I become highly annoyed at times with the back and forth from both sides of this debate: the jpl/nasa view that these things are merely dune trains, and the everything-from-psychically-predicted-transportation-tubes-of-a-vast-Martian-civilization-to-giant-Mars-worms crowd. Someone in this thread has denounced Mr. Arthur C. Clarke as merely a science fiction writer. Face it, any speculation about the nature of these things is science fiction at this juncture, arrogance and certitude on both sides notwithstanding.
So what do we actually know about these things? For one, they seem to exhibit features that impresses some viewers as artificial, some as organic, and some as completely natural, in a geologic sense. We know that for a fact, and we know that divergence of impression leads to argument. We also know, who have read these postings over the years, that there are drawbacks to each of these opinions.
Fact: We don't really, any of us on this earth, know what the hell those things are, but they strike virtually everyone who sees them as anomalous, intriguing, strange, outside of our experience.
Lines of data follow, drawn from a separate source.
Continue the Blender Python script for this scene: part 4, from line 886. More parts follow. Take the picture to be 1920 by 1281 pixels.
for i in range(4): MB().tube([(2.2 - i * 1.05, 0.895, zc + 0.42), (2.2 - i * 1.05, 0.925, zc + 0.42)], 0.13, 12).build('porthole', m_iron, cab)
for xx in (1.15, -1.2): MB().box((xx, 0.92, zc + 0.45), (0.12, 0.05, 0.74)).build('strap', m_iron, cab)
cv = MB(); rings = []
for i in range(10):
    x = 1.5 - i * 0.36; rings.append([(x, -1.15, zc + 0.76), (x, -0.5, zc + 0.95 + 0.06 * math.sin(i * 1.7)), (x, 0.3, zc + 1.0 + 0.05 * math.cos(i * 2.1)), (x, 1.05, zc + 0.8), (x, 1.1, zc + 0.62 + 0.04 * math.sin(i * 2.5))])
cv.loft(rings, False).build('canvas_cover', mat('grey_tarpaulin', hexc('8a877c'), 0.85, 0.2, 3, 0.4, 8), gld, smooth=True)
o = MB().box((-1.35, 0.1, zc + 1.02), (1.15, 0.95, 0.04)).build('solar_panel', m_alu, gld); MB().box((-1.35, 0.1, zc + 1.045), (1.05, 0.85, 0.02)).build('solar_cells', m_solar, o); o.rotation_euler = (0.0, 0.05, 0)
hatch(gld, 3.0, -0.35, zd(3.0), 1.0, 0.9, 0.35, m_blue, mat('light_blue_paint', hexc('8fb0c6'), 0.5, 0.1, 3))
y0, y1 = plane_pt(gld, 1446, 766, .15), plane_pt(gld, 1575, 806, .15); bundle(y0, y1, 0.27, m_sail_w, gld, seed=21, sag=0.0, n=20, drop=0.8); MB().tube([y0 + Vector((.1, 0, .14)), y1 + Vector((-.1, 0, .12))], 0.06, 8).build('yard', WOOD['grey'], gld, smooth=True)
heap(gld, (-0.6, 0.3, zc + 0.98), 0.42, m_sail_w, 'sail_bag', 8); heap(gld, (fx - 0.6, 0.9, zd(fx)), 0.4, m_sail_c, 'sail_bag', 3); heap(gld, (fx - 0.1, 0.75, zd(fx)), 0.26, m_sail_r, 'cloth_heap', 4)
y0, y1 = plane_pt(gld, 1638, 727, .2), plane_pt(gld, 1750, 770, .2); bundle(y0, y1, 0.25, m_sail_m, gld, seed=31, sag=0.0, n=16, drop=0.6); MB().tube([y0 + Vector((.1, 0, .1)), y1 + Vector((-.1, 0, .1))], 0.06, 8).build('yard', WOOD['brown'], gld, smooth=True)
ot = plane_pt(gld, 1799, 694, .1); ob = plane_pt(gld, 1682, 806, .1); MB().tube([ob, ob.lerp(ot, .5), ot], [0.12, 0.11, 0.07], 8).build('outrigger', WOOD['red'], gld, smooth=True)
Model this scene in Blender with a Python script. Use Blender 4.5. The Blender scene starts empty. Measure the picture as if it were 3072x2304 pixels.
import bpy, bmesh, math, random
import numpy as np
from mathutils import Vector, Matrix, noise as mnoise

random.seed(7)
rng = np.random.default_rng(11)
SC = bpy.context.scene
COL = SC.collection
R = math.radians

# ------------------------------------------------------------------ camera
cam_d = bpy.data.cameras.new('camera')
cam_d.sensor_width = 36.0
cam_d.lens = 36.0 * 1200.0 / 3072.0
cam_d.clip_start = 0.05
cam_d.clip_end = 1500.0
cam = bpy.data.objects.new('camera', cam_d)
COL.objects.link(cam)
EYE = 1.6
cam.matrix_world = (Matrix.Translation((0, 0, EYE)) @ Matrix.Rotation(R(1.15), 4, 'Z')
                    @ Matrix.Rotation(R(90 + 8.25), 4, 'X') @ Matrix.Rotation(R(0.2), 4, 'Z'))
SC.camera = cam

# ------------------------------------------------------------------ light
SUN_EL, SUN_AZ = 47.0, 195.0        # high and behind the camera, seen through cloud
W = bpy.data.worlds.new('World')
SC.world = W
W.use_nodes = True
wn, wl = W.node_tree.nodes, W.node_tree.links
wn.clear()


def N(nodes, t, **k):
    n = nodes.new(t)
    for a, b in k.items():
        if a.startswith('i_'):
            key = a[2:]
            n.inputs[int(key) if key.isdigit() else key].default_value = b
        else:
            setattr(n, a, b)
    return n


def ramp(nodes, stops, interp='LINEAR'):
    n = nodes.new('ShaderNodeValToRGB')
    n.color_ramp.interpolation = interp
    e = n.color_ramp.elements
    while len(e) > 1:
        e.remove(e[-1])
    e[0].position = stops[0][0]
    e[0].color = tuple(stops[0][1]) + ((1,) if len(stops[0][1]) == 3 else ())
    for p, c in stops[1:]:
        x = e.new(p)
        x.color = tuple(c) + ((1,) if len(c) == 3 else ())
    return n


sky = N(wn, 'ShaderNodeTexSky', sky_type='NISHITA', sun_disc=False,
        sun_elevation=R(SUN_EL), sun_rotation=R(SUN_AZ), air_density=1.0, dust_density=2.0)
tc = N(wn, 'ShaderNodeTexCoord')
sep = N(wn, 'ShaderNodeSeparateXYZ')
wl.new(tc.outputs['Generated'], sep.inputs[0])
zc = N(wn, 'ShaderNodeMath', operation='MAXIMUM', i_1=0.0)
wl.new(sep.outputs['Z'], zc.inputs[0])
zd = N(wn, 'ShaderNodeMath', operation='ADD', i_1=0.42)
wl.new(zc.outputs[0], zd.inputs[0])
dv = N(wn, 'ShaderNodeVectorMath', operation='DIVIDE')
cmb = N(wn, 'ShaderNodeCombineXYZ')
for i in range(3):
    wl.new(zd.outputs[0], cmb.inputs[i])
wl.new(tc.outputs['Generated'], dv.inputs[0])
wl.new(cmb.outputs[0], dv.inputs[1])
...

Fact: The possibility exists that they are entirely natural, and the lack of anything like them on earth does not establish a sound predictive base for Martian geology.
Fact: The possibility exists that they have been made by something living, at some point in Martian history.
Fact: They bear further investigation in detail, by orbiters, by landers, and by astronauts, should the day ever come, until we can determine, once and for all, their nature. Until that is done, all argument is futile, though I don't expect it to cease, not for one minute.